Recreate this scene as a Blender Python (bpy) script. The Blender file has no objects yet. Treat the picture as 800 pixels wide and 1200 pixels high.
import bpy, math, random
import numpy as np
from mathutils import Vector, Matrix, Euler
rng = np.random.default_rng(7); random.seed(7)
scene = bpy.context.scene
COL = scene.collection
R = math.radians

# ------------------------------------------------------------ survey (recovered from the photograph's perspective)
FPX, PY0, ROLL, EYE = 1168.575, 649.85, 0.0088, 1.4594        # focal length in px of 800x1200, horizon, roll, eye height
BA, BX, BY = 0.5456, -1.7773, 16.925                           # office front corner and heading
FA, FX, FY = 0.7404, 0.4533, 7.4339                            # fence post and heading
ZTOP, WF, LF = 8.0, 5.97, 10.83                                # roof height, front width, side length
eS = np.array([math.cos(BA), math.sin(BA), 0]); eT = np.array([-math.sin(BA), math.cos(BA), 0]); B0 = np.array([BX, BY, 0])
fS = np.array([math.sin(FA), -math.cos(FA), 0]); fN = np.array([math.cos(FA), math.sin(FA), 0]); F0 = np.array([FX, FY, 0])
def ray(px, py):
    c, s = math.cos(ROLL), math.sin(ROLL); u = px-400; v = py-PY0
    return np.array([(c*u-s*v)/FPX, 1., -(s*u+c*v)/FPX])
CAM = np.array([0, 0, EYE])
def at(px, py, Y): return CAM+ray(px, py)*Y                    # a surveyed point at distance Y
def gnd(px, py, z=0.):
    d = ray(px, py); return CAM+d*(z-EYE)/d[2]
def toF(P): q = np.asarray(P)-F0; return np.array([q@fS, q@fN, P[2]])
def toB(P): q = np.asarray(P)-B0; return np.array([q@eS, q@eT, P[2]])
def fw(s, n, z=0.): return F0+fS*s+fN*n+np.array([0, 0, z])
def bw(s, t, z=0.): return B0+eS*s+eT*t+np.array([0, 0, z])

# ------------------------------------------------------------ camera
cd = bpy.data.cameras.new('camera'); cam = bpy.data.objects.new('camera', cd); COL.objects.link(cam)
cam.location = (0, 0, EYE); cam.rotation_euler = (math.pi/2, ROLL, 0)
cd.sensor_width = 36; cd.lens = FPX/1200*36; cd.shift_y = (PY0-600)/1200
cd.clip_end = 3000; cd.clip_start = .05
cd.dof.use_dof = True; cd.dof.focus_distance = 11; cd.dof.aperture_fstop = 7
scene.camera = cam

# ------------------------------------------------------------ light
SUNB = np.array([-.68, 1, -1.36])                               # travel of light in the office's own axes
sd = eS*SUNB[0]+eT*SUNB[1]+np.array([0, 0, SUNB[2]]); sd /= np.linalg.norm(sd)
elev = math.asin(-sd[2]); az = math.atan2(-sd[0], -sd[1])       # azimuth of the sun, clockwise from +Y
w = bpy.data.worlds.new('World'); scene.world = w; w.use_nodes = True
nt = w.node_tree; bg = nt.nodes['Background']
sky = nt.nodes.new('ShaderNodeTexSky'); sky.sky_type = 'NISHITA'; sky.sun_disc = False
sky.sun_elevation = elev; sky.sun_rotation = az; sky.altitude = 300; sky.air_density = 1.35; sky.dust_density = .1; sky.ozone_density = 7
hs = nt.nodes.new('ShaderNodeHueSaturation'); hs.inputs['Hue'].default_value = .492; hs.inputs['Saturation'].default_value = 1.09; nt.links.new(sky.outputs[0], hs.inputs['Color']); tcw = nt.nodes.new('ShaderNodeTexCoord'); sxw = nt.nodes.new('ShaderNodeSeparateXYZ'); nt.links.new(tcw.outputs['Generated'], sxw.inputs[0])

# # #

• **Exercise aim**:
Take the lines above and print them exactly.

• **The result**:
Recreate this scene as a Blender Python (bpy) script. The Blender file has no objects yet. Treat the picture as 800 pixels wide and 1200 pixels high.
import bpy, math, random
import numpy as np
from mathutils import Vector, Matrix, Euler
rng = np.random.default_rng(7); random.seed(7)
scene = bpy.context.scene
COL = scene.collection
R = math.radians

# ------------------------------------------------------------ survey (recovered from the photograph's perspective)
FPX, PY0, ROLL, EYE = 1168.575, 649.85, 0.0088, 1.4594        # focal length in px of 800x1200, horizon, roll, eye height
BA, BX, BY = 0.5456, -1.7773, 16.925                           # office front corner and heading
FA, FX, FY = 0.7404, 0.4533, 7.4339                            # fence post and heading
ZTOP, WF, LF = 8.0, 5.97, 10.83                                # roof height, front width, side length
eS = np.array([math.cos(BA), math.sin(BA), 0]); eT = np.array([-math.sin(BA), math.cos(BA), 0]); B0 = np.array([BX, BY, 0])
fS = np.array([math.sin(FA), -math.cos(FA), 0]); fN = np.array([math.cos(FA), math.sin(FA), 0]); F0 = np.array([FX, FY, 0])
def ray(px, py):
    c, s = math.cos(ROLL), math.sin(ROLL); u = px-400; v = py-PY0
    return np.array([(c*u-s*v)/FPX, 1., -(s*u+c*v)/FPX])
CAM = np.array([0, 0, EYE])
def at(px, py, Y): return CAM+ray(px, py)*Y                    # a surveyed point at distance Y
def gnd(px, py, z=0.):
    d = ray(px, py); return CAM+d*(z-EYE)/d[2]
def toF(P): q = np.asarray(P)-F0; return np.array([q@fS, q@fN, P[2]])
def toB(P): q = np.asarray(P)-B0; return np.array([q@eS, q@eT, P[2]])
def fw(s, n, z=0.): return F0+fS*s+fN*n+np.array([0, 0, z])
def bw(s, t, z=0.): return B0+eS*s+eT*t+np.array([0, 0, z])

# ------------------------------------------------------------ camera
cd = bpy.data.cameras.new('camera'); cam = bpy.data.objects.new('camera', cd); COL.objects.link(cam)
cam.location = (0, 0, EYE); cam.rotation_euler = (math.pi/2, ROLL, 0)
cd.sensor_width = 36; cd.lens = FPX/1200*36; cd.shift_y = (PY0-600)/1200
cd.clip_end = 3000; cd.clip_start = .05
cd.dof.use_dof = True; cd.dof.focus_distance = 11; cd.dof.aperture_fstop = 7
scene.camera = cam

# ------------------------------------------------------------ light
SUNB = np.array([-.68, 1, -1.36])                               # travel of light in the office's own axes
sd = eS*SUNB[0]+eT*SUNB[1]+np.array([0, 0, SUNB[2]]); sd /= np.linalg.norm(sd)
elev = math.asin(-sd[2]); az = math.atan2(-sd[0], -sd[1])       # azimuth of the sun, clockwise from +Y
w = bpy.data.worlds.new('World'); scene.world = w; w.use_nodes = True
nt = w.node_tree; bg = nt.nodes['Background']
sky = nt.nodes.new('ShaderNodeTexSky'); sky.sky_type = 'NISHITA'; sky.sun_disc = False
sky.sun_elevation = elev; sky.sun_rotation = az; sky.altitude = 300; sky.air_density = 1.35; sky.dust_density = .1; sky.ozone_density = 7
hs = nt.nodes.new('ShaderNodeHueSaturation'); hs.inputs['Hue'].default_value = .492; hs.inputs['Saturation'].default_value = 1.09; nt.links.new(sky.outputs[0], hs.inputs['Color']); tcw = nt.nodes.new('ShaderNodeTexCoord'); sxw = nt.nodes.new('ShaderNodeSeparateXYZ'); nt.links.new(tcw.outputs['Generated'], sxw.inputs[0])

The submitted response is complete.